Exercise objective – Hunt for the word "pixels" across the entries below, copying each line that holds it.

<<<<

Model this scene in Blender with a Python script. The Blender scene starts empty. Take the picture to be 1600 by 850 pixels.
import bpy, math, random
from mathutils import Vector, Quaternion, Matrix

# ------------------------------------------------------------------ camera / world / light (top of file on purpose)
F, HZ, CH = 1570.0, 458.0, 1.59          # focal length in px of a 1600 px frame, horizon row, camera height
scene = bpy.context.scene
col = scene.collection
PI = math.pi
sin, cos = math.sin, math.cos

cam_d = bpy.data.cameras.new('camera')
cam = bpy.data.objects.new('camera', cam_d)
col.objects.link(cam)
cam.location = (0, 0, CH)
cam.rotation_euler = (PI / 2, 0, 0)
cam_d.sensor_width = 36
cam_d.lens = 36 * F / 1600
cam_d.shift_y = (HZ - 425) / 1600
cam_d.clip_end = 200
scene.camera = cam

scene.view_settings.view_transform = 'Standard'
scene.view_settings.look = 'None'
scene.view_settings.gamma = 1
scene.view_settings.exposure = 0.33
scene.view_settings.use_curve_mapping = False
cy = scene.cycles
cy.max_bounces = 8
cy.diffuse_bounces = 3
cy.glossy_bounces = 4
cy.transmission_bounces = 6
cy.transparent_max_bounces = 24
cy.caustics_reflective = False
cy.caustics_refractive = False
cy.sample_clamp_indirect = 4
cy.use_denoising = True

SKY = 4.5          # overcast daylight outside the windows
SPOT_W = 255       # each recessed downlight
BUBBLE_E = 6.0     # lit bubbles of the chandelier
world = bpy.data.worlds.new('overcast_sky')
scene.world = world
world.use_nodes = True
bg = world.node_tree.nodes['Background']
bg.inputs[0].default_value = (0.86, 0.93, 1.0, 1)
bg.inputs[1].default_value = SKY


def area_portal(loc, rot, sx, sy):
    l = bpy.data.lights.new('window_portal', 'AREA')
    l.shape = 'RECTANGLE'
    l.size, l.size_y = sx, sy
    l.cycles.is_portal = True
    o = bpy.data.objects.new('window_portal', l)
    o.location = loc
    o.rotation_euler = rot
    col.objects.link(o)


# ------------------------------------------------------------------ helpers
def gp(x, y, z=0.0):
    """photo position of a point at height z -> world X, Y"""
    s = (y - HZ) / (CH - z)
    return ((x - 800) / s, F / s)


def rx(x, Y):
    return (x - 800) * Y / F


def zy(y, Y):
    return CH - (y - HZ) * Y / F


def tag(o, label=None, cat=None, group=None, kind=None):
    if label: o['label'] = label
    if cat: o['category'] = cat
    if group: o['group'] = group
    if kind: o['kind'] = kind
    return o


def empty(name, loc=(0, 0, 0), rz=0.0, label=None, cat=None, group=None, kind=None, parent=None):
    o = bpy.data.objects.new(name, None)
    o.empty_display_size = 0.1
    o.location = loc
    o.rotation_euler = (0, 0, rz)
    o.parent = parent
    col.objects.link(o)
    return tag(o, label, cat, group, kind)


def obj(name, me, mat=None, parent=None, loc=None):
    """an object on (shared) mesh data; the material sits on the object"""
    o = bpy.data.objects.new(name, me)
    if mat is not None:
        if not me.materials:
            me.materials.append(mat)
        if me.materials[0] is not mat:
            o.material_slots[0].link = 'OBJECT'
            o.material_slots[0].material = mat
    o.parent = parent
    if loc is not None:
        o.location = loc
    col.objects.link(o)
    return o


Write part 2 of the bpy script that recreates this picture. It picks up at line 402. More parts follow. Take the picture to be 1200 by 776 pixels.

>>>>

Solution –
Model this scene in Blender with a Python script. The Blender scene starts empty. Take the picture to be 1600 by 850 pixels.
Write part 2 of the bpy script that recreates this picture. It picks up at line 402. More parts follow. Take the picture to be 1200 by 776 pixels.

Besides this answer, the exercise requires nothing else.